Twitter sues Texas AG to stop “retaliatory” content-moderation probe

Twitter is suing Texas Attorney General Ken Paxton, alleging that a probe Paxton launched into its business is an act of retaliation against the platform’s choice to ban the account of former US President Donald Trump.

The suit (PDF) accuses Paxton of using his office to “intimidate, harass, and target Twitter in retaliation for Twitter’s exercise of its First Amendment rights.”

The conflict all goes back to the January 6 events at the US Capitol. At the height of the chaos, while a mob was actively storming the building, Trump took to Twitter to reiterate his false claims of electoral fraud and seemingly egg on the violence. In the following hours, Twitter deleted three tweets and suspended Trump’s account for 12 hours.

Less than a day after that 12-hour suspension expired, Trump was back on the platform, again seeming to encourage the insurrectionists. Twitter interpreted the new posts as further calls to violence, which are against the platform’s terms of service, and permanently banned Trump’s account. Twitter was far from alone: Twitch, Snapchat, and Facebook (including Instagram) also all suspended Trump “indefinitely” during the same period.

Paxton took issue with the bans. The following week, his office launched an investigation into Twitter and other tech firms. “The seemingly coordinated de-platforming of the President of the United States and several leading voices not only chills free speech, it wholly silences those whose speech and political beliefs do not align with leaders of Big Tech companies,” Paxton said at the time. “The public deserves the truth about how these companies moderate and possibly eliminate speech they disagree with.”

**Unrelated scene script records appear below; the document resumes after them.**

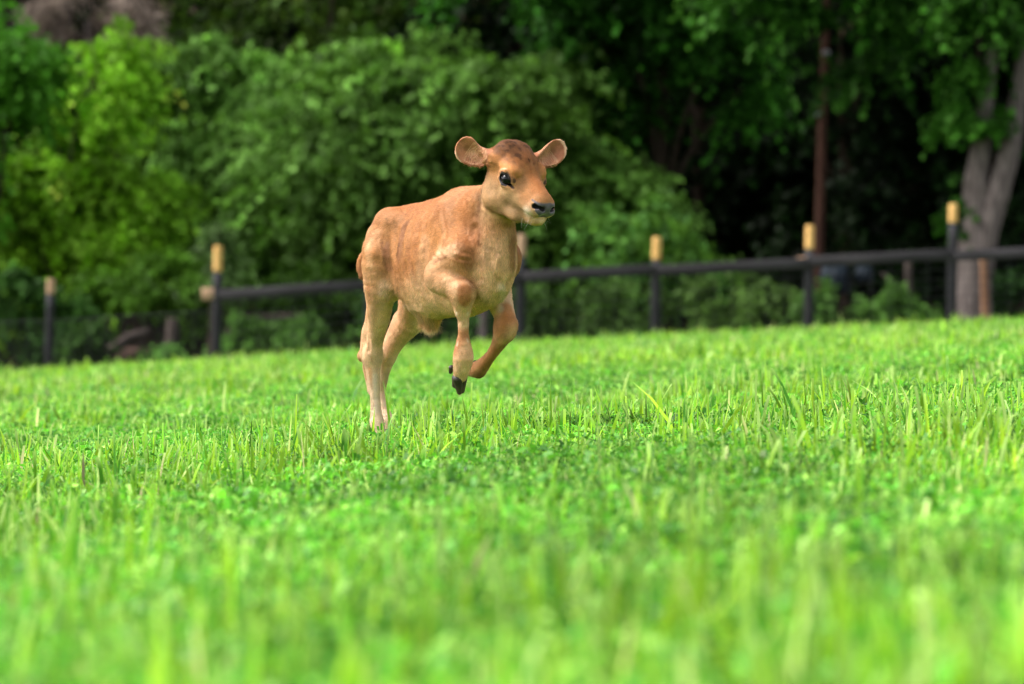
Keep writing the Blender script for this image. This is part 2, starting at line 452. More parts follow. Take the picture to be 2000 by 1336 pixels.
TAN = np.array([.54, .255, .092]); RUST = np.array([.43, .172, .055]); CREAM = np.array([.82, .510, .290]); PALE = np.array([.88, .71, .54])
DARK = np.array([.16, .068, .028]); PINK = np.array([.54, .225, .120]); BLACK = np.array([.008, .007, .008]); SLATE = np.array([.115, .098, .110]); SAND = np.array([.55, .36, .19])
_pu, _pv = pix(body_v); _pd = body_v[:, 0] * sa + body_v[:, 1] * ca + Y0
def S(u, v):
    """the coat surface seen at a photo point"""
    for r in (3, 6, 12, 25):
        i = np.nonzero((np.abs(_pu - u) < r) & (np.abs(_pv - v) < r))[0]
        if len(i): return body_v[i[np.argmin(_pd[i])]].astype(float)
    raise ValueError((u, v))
MARKS = [  # photo points along coat markings, painted crease shade and leg highlights, inner and outer radius, strength, colour, broken by noise
    ([(938, 372), (931, 420), (934, 470)], .002, .014, .75, 'D', 1.7, 1), ([(915, 425), (910, 500)], .015, .045, .70, 'R', .88, 0),  # first: shade of the neck crease, painted dark
    ([(1003, 475), (1006, 515)], .010, .032, .70, 'R', .88, 0), ([(990, 470), (964, 505), (946, 560)], .005, .020, .70, 'C', 1.12, 0),
    ([(935, 545), (940, 590)], .018, .040, .60, 'C', 1.05, 0), ([(868, 493), (890, 488)], .002, .012, .45, 'C', 1.1, 0),
    ([(843, 525), (838, 560)], .006, .024, .85, 'D', 2.0, 1), ([(848, 510), (870, 500)], .001, .009, .65, 'D', 2.0, 0),
    ([(830, 470), (822, 560)], .008, .035, .40, 'C', .95, 0), ([(792, 435), (776, 500)], .006, .028, .85, 'D', 1.9, 1),
    ([(777, 476), (774, 496)], .002, .010, .75, 'D', 1.0, 1), ([(752, 478), (758, 530)], .001, .009, .55, 'D', 2.3, 0),  # second: shade line of the thigh crease, painted in
    ([(720, 470), (722, 520)], .004, .022, .45, 'C', 1.0, 0), ([(735, 500), (742, 530)], .002, .012, .45, 'D', 2.6, 1),
    ([(912, 562), (910, 590)], .012, .030, .90, 'R', 1.12, 0), ([(872, 545), (884, 552)], .006, .022, .65, 'C', 1.08, 0),
    ([(905, 680), (905, 692)], .010, .026, .90, 'R', 1.1, 0), ([(892, 702), (918, 702)], .002, .010, .45, 'D', 2.5, 0), ([(898, 718), (903, 722)], .006, .022, .6, 'S', .7, 0),
    ([(888, 612), (887, 668)], .001, .007, .70, 'P', 1.0, 0), ([(917, 612), (917, 668)], .001, .006, .60, 'P', 1.0, 0),  # rim light painted down both edges of the near fore cannon
    ([(995, 600), (995, 640)], .010, .028, .85, 'R', 1.12, 0), ([(990, 662), (1002, 652)], .003, .014, .45, 'D', 2.3, 0), ([(983, 560), (975, 600)], .004, .018, .6, 'P', .95, 0),
    ([(965, 688), (942, 716)], .006, .024, .60, 'R', 1.1, 0), ([(930, 734), (945, 724)], .002, .012, .6, 'D', 1.6, 0),
    ([(736, 735), (736, 800)], .003, .013, .75, 'P', 1.0, 0), ([(752, 585), (746, 655)], .008, .026, .65, 'C', 1.1, 0), ([(705, 675), (709, 745)], .003, .011, .80, 'R', 1.25, 0),  # hind leg: pale front highlights and reddish back outline painted on
    ([(718, 560), (716, 620)], .004, .018, .45, 'R', 1.2, 0), ([(724, 700), (727, 790)], .0005, .004, .5, 'R', 1.2, 0), ([(775, 590), (790, 600)], .004, .016, .5, 'P', 1.0, 0),  # middle: thin shading line painted down the hind cannon
    ([(975, 321), (996, 330)], .003, .015, .60, 'T', 1.5, 0), ([(1047, 428), (1062, 432)], .002, .010, .75, 'P', 1.0, 0), ([(1081, 404), (1081, 416)], .002, .007, .9, 'P', 1.1, 0),
    ([(978, 418), (1002, 433)], .0005, .006, .55, 'D', 2.0, 0), ([(1005, 345), (1045, 372)], .006, .022, .45, 'R', 1.25, 0), ([(990, 415), (1030, 405)], .004, .014, .35, 'S', .75, 0)]  # first: jaw shadow painted as a dark line
for m_ in MARKS: m_[0][:] = [S(*q) for q in m_[0]]
def padmask(a, b, h):
    return sstep(.110, .1135, a + .32 * np.clip(np.abs(b) - .015, 0, 1)) * sstep(-.0565, -.0535, h - .75 * np.clip(np.abs(b) - .014, 0, 1)) * (1 - sstep(-.006, -.002, h + .20 * np.abs(b))) * (1 - sstep(.0385, .041, np.abs(b)))
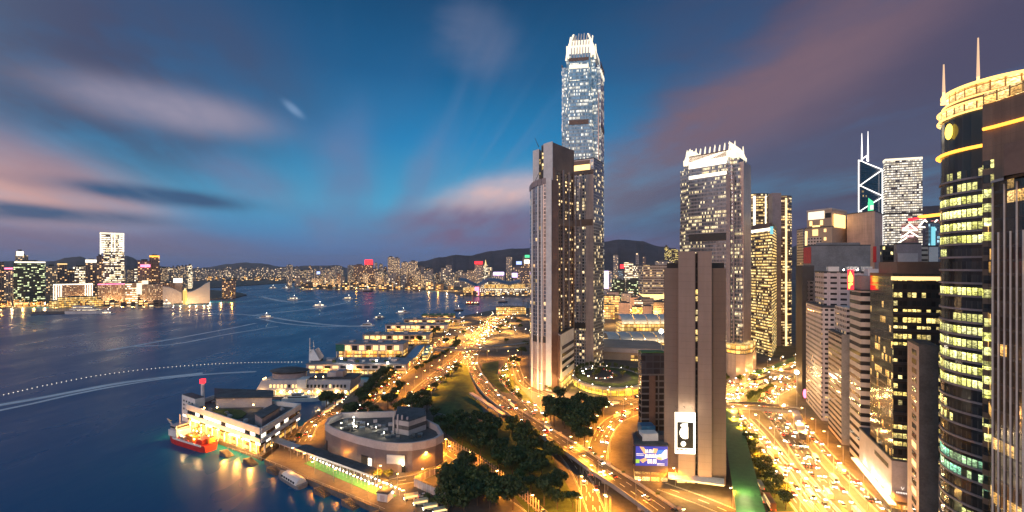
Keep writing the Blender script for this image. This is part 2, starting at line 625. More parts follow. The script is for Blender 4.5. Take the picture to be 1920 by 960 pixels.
ridge('hills', [(-400, 494), (-60, 492), (40, 489), (95, 490), (128, 483), (150, 481), (172, 489), (200, 488), (238, 480), (262, 488), (310, 500), (350, 506)], 7000, seed=2)
ridge('hills', [(330, 508), (380, 502), (430, 495), (455, 492), (490, 494), (530, 500), (560, 499), (590, 498), (612, 498), (632, 497), (655, 503), (720, 506)], 11000, seed=3)
ridge('hills', [(735, 507), (790, 490), (830, 482), (850, 478), (880, 479), (920, 471), (960, 466), (1000, 465), (1060, 466), (1110, 461), (1140, 452), (1165, 449), (1200, 452), (1240, 462), (1280, 470), (1350, 476), (1450, 470), (1560, 440)], 5200, seed=4)
ridge('hills', [(1500, 470), (1600, 430), (1680, 398), (1740, 386), (1800, 384), (1900, 390), (2100, 400)], 2300, depth=0.12, seed=5)
ridge('headland', [(478, 523), (490, 516), (510, 513.5), (530, 515), (542, 523)], 4900, depth=0.02, seed=6)


# ------------------------------------------------------------------ roads
def offset(pts, w0, w1=None):
    """left and right edges of a band along 3-d points, at signed offsets w0 and w1"""
    w1 = -w0 if w1 is None else w1
    L, Rr = [], []
    for i, p in enumerate(pts):
        a = pts[max(0, i - 1)]
        b = pts[min(len(pts) - 1, i + 1)]
        d = Vector((b[0] - a[0], b[1] - a[1], 0))
        d.normalize()
        n = Vector((-d.y, d.x, 0))
        L.append(Vector(p) + n * w0)
        Rr.append(Vector(p) + n * w1)
    return L, Rr


def spline(pts, step=4.0):
    """smooth curve through 3-d points"""
    P = [Vector(p) for p in pts]
    P = [P[0] * 2 - P[1]] + P + [P[-1] * 2 - P[-2]]
    out = []
    for i in range(1, len(P) - 2):
        a, b, c, d = P[i - 1:i + 3]
        n = max(2, int((c - b).length / step))
        for k in range(n):
            t = k / n
            out.append(0.5 * ((2 * b) + (c - a) * t + (2 * a - 5 * b + 4 * c - d) * t * t + (3 * b - a - 3 * c + d) * t ** 3))
    out.append(P[-2])
    return out


def band(mb, pts, w0, w1, dz=0.0, mi=0):
    L, Rr = offset(pts, w0, w1)
    up = Vector((0, 0, dz))
    mb.grid([[r + up, l + up] for l, r in zip(L, Rr)], mi)


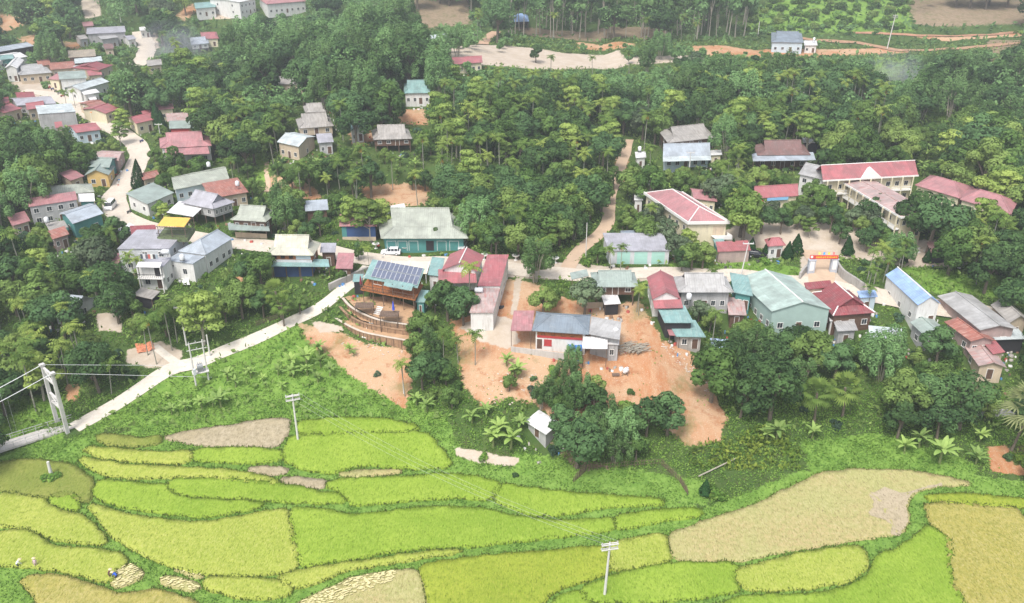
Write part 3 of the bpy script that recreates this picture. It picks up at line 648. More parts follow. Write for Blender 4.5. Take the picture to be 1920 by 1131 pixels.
for k, c in enumerate([(.06,.07,.09),(.6,.6,.62),(.12,.12,.14),(.5,.12,.1),(.65,.65,.6),(.05,.05,.06),(.3,.35,.4)]):
    q = MB(); x = .9+k*(f.W-1.8)/7; q.hexa([f(x,.28,6.9),f(x+.55,.28,6.9),f(x+.55,.33,6.9),f(x,.33,6.9)],[f(x+.02,.28,7.98),f(x+.5,.28,7.98),f(x+.5,.33,7.98),f(x+.02,.33,7.98)])
    o = q.build('hanging_cloth', mat('laundry_%d'%k, c, var=.1), None, base=f(x,.3,6.9)); tag(o, ['dark navy shirt first on the terrace drying line','pale grey sheet second on the terrace drying line','black cloth third on the terrace drying line','red shirt in the middle of the terrace drying line','cream towel fifth on the terrace drying line','black trousers sixth on the terrace drying line','blue grey towel last on the terrace drying line'][k], 'laundry', 'laundry drying on the terrace')
tank(312,480,f.z+6.2,'steel tank lying beside the terrace laundry', horiz=True)
# pergola
g = GREYH; zp = g.z+6.4
a_, b_, c_ = onz(294,424,zp+2.6), onz(346,426,zp+2.6), onz(358,409,zp+2.6); pf = Frame(a_, b_-a_, c_-b_, zp)
par = empty('pergola', pf(pf.W/2,pf.D/2,0), 'yellow slatted pergola over a roof terrace of potted plants', 'pergola'); YEL = mat('yellow_screen', (.72,.47,.1), var=.1)
for k in range(9):
    q = MB(); v0 = pf.D*k/9; q.box(.1,pf.W-.1,v0+.08,v0+pf.D/9-.06,2.6,2.68,pf); q.build('slat', YEL, par)
q = MB()
for k in range(12): u = pf.W*k/11; q.box(u-.05,u+.05,-.5,pf.D+.5,2.5,2.59,pf)
for v in (0,pf.D): q.box(-.3,pf.W+.3,v-.06,v+.06,2.36,2.49,pf)
q.build('beams', POST, par)
for u in (.1,pf.W/2,pf.W-.1):
    for v in (.1,pf.D-.1):
        q = MB(); q.box(u-.07,u+.07,v-.07,v+.07,-.8,2.4,pf); q.build('post', POST, par)
q = MB(); q.box(-.3,pf.W+.4,-.4,pf.D+.3,-.9,.05,pf); q.build('deck', mat('terrace_grass',(.12,.16,.07),var=.5,scale=2), par)
q = MB()
for u0,u1,v0,v1 in ((-.3,pf.W+.4,-.42,-.38),(-.34,-.3,-.4,pf.D+.3),(pf.W+.4,pf.W+.44,-.4,pf.D+.3)): 
    q.box(u0,u1,v0,v1,.85,.95,pf); q.box(u0,u1,v0,v1,.4,.46,pf)
q.build('railing', DKMETAL, par); CLEAR.append([(290,403),(362,403),(365,436),(292,440)]); LANDM.append(('yellow pergola',326,415))
H('brown red roofed shed squeezed between the pergola and the road', 'red shed by the pergola', (247,444),(296,442),(292,427),4.6,.8,'sf','maroon','beige',(2,0,0),name='shed',cat='shed')
H('white lean-to roof at the road edge behind the big mango tree', 'white roadside lean-to', (234,440),(260,426),(250,419),3.0,.4,'sf','white','grey',(1,1,0),name='shed',cat='shed')
H('lilac brick lower house with a small pink roof left of the terraced white house', 'small pink roof', (199,494),(221,496),(221,481),4.2,.6,'sf','pink','brick',(1,0,0))
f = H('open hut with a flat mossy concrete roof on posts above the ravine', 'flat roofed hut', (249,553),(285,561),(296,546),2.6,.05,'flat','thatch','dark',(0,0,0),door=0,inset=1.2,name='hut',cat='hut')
for u in (.4,f.W-.4):
    for v in (.4,f.D-.4): q = MB(); q.tube([f(u,v,-2),f(u,v,2.5)],.1,6); q.build('post', POST, f.par)
H('silver roofed house half hidden by trees below the ravine path', 'silver roof in the trees', (92,574),(134,578),(186,560),3.4,1.5,'gw','bluegrey','ltgrey',(2,0,1),clear=False); CLEAR.append([(140,545),(184,560),(160,575),(120,572)])
# left of the road
H('long two storey grey concrete house with a pink roof on the left slope', 'long concrete house', (54,388),(145,374),(142,363),6.2,.7,'sf','pink','grey',(4,1,0),inset=.2,winz=1)
H('white metal roof between the concrete house and the road', 'white metal roof', (147,378),(178,377),(177,365),5.0,.4,'sf','white','teal',(2,0,0))
H('low broad olive roof behind the long concrete house', 'broad olive roof', (82,367),(177,360),(172,345),4.4,1.4,'hip','olive','beige',(3,0,0),door=0)
H('blue grey sheet roof with teal sides by the white van', 'blue grey sheet roof', (111,400),(136,420),(194,400),4.6,1.2,'gd','bluegrey','teal',(1,2,2))
f = H('small flat grey roofed house under the sheet roof', 'flat grey roof', (92,432),(128,426),(120,413),3.8,.1,'flat','thatch','conc',(2,1,0)); tank(89,421,f.z+3.8,'steel tank at the corner of the flat grey roof')
H('rusty roofed brown shed below the flat grey roof', 'rusty brown shed', (98,449),(130,439),(126,428),3.2,.7,'sf','rust','brick',(2,1,0),name='shed',cat='shed')
H('faded pink roofed shed at the far left edge of the lower village', 'faded pink shed', (23,424),(57,414),(52,400),3.2,.8,'sf','pink','beige',(2,0,0),name='shed',cat='shed')
H('green blue roofed shop with a yellow gable by the road', 'yellow gabled shop', (158,329),(204,328),(216,312),4.0,1.7,'gd','green','yellow',(2,1,1),name='shop',cat='shop')
H('pale green roofed house behind the yellow gabled shop', 'pale green house', (161,312),(205,314),(204,297),5.0,1.2,'gw','green','teal',(2,1,1))
H('bright pink lean-to roof left of the yellow gabled shop', 'pink lean-to', (132,339),(158,330),(156,318),3.2,.8,'sf','pink','beige',(1,0,0),name='shed',cat='shed')
H('faded brown pink roofed house beside the road bend', 'faded brown pink house', (176,299),(222,301),(221,285),4.0,.9,'gw','striped','brick',(2,0,1))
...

The company, however, basically contends that Paxton’s entire position is retaliatory hogwash. “AG Paxton has long disagreed with Twitter’s content moderation decisions and made that displeasure widely known,” the company said in the filing. Paxton is indeed just one of many Republican politicians and media figures who strenuously objects to content moderation that Twitter and other platforms perform.

“Twitter sought for weeks to reach an agreement with AG Paxton that would put reasonable limits on the scope of this demand, but to no avail,” the suit reads. “Instead, AG Paxton made clear that he will use the full weight of his office, including his expansive investigatory powers, to retaliate against Twitter for having made editorial decisions with which he disagrees. Now Twitter, already targeted because of its protected activity, is left with the untenable choice to turn over highly sensitive documents or else face legal sanction.”

Twitter also faces other pressure in Texas, where Gov. Greg Abbott recently promoted a state Senate bill that would severely curtail the ability of social media firms to moderate content. The bill (PDF) determines that social media platforms such as Twitter, Facebook, and YouTube are “akin to common carriers” and therefore should not be allowed to “block, ban, remove, deplatform, demonetize, de-boost, restrict, deny equal access or visibility to, or otherwise discriminate against” any viewpoint they find objectionable.

That bill seems incredibly likely to be challenged and probably overturned on First Amendment grounds should it become state law.